Далее, зрители полагают, что информация, которую автор отбирает для них, является в известном смысле исчерпывающей для того, чтобы определить свое отношение к разворачивающимся событиям. Предполагается, что ничто из того, что следует знать, не пропущено и картина эпизода дана полностью[323]
. Конечно, во время любой сцены, кроме последней, зрители могут не знать того, что знают те или иные действующие лица, но именно незнание в какой-то момент наиболее приемлемо для восприятия перспективы. В конце зрителям будет предоставлено все, что им необходимо для полного понимания смысла произведения. Так развертываются события, и так раскрываются образы.При чтении романа нам сообщается все, что нужно знать о персонаже. К концу произведения осведомленность достигает некоторой точки покоя. К этому времени мы знаем все, что хотели бы знать. Все вопросы и загадки, касающиеся персонажа, разрешены. Если же нет, если повествование намеренно оставляет его загадочным, то эта самая загадочность и становится точкой покоя. Это то, с чем мы должны остаться и в чем суть прочитанного. Это загадочность, которую следует принимать как нечто окончательное, а не та, с которой мы сталкиваемся в реальной жизни и стремимся разгадать. В этом смысле можно сказать, что персонажи существуют ради романов, а не романы ради персонажей[324]
.С принятием достаточности знания связано следующее. Уже отмечалось, что реплики, произносимые в пьесе, обеспечивают необходимую информацию под видом разговора, предназначенного для других целей. Благодаря подобной конспирации, в тексте пьесы и романа появляются, казалось бы, случайные события, которые потом оказываются поворотными. Таким образом, персонаж, который демонстрирует изобретательность в использовании подручных средств для решения проблемы, на самом деле пользуется тем, что было тайно заготовлено раньше и исключительно для того, чтобы продемонстрировать сейчас[325]
. То же самое можно сказать о других личных качествах: храбрости, решительности и т. п. Здесь, чтобы воспроизвести личностные качества, которые проявляются в реальной жизни, нужно полностью отбросить ее самое главное свойство. А именно то, что индивид должен проявить себя в определенной ситуации способом, который не согласуется с его представлениями о данной ситуации, поскольку при подготовке к ней он не мог знать наверняка, что окажется действительно полезным.Теперь рассмотрим, чем отличаются литературный и театральный фреймы. Теоретически кажется возможным любую пьесу превратить в роман, применяя одно правило: все, что видит и слышит зритель, надо просто напечатать на машинке от лица автора.
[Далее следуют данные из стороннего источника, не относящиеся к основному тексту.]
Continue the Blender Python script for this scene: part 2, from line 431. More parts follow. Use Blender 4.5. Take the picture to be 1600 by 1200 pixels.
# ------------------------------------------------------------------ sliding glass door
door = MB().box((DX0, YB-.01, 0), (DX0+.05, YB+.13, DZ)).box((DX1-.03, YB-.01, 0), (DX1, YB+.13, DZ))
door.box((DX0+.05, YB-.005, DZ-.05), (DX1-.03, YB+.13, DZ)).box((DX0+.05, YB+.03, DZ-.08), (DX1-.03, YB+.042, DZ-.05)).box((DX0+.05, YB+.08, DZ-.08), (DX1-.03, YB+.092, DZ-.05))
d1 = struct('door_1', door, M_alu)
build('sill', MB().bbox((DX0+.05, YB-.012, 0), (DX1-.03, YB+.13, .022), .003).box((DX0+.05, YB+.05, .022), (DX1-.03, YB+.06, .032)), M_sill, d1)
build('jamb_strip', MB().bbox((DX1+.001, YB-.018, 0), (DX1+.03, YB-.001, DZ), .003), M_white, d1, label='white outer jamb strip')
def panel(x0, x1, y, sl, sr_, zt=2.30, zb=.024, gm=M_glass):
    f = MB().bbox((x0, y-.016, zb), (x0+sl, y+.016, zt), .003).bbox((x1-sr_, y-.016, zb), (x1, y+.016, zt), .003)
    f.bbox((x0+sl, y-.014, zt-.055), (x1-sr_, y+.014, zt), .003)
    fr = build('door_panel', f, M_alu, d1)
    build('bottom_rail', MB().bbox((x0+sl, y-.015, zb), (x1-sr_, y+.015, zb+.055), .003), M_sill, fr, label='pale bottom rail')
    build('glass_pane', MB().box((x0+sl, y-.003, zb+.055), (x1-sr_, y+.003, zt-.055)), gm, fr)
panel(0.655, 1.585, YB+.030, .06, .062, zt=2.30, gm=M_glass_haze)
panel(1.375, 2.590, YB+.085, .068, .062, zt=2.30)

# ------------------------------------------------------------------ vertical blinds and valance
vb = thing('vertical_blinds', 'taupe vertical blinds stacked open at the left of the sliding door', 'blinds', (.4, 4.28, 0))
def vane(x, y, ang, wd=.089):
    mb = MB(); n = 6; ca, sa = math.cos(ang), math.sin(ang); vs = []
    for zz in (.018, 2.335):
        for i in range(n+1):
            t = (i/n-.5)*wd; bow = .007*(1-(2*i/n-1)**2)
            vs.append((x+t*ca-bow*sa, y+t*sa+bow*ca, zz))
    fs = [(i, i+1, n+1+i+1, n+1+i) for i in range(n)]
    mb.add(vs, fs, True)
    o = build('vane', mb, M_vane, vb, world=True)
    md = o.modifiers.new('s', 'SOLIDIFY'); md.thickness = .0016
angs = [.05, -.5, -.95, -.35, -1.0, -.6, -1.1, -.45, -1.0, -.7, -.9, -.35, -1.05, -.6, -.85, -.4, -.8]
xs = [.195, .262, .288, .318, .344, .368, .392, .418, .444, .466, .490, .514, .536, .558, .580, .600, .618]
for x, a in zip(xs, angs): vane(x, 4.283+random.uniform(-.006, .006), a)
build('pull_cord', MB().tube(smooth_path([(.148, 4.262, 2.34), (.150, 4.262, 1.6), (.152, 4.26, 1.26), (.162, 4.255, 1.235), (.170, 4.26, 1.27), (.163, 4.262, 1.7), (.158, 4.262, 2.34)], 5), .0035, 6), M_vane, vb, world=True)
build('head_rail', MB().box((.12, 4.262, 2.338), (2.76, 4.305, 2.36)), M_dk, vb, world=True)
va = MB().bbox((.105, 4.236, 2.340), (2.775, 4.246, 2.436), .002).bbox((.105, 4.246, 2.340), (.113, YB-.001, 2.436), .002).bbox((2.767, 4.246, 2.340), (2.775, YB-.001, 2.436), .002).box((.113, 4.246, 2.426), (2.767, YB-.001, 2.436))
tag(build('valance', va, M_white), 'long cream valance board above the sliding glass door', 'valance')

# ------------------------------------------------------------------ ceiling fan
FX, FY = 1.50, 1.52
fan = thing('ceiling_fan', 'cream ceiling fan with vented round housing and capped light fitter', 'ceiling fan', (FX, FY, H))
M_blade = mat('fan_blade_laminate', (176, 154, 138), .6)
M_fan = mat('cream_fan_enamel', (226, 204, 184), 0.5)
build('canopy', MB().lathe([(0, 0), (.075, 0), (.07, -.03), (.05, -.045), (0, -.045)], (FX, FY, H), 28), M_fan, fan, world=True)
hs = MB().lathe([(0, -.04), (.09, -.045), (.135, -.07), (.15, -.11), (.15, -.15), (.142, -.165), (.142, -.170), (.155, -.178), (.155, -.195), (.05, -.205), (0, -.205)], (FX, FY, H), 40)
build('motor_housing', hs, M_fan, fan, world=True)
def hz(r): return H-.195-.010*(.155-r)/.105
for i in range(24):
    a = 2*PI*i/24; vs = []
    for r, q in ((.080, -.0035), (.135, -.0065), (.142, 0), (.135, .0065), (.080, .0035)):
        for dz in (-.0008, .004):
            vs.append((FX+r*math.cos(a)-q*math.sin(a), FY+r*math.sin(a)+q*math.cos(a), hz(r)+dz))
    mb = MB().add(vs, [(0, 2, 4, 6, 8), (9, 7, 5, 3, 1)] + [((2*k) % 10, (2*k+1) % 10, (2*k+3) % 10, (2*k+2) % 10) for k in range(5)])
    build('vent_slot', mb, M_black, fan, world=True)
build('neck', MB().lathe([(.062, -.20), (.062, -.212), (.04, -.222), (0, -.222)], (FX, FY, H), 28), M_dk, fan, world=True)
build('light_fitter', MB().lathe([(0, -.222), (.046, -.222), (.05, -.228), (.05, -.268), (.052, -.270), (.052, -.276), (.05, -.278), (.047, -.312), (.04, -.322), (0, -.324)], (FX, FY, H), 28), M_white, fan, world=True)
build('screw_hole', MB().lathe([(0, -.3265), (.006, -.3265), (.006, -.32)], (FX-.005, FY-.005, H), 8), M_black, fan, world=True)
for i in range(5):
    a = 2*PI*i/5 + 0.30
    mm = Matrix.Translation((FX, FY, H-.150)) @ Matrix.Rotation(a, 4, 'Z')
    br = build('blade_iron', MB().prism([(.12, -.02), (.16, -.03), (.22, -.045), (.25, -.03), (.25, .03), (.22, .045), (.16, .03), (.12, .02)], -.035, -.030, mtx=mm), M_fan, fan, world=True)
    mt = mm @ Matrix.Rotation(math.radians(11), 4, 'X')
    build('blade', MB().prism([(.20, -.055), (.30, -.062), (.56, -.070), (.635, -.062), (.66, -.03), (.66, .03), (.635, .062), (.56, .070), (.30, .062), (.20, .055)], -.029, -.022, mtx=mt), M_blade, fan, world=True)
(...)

И наоборот, кажется теоретически возможным написать роман, который можно целиком поставить на сцене, заставив актеров произносить текст и производить слышимые эффекты за сценой и слышимые и/или видимые эффекты на сцене. (Конечно, здесь возникнет некоторое осложнение: наблюдатели могут непосредственно видеть экспрессивное поведение актера и интерпретировать его по-своему; читателям об этом выразительном поведении сообщается, и едва ли это можно сделать без указания на то, как его следует интерпретировать.) Однако, видимо, ни один из писателей-романистов не ограничивал себя до такой степени, хотя авторы коротких рассказов пытались это делать. Ибо формат художественной литературы дает писателю исключительные привилегии, недоступные драматургу, от которых не так-то легко отказаться.
На сцене осмысленная реакция одного персонажа на поступки другого, то есть понимание одним персонажем другого, показывается зрителям и воспринимается ими не менее полно и открыто, чем это делают люди в обычном внесценическом взаимодействии. Но авторы романов и рассказов как само собой разумеющееся все определяют сами; все, что они говорят о смысле поступков персонажа, принимается как абсолютная истина. Это основное правило игры в чтение. Интересно, что читатель может всю сознательную жизнь писать о том, что литературный образ у читателя возникает с помощью творческого переосмысления, и все же, читая художественное произведение, ни разу не заставит автора сделать перерыв в том, в чем постоянно дает ему преуспеть, то есть в навязывании своего мнения.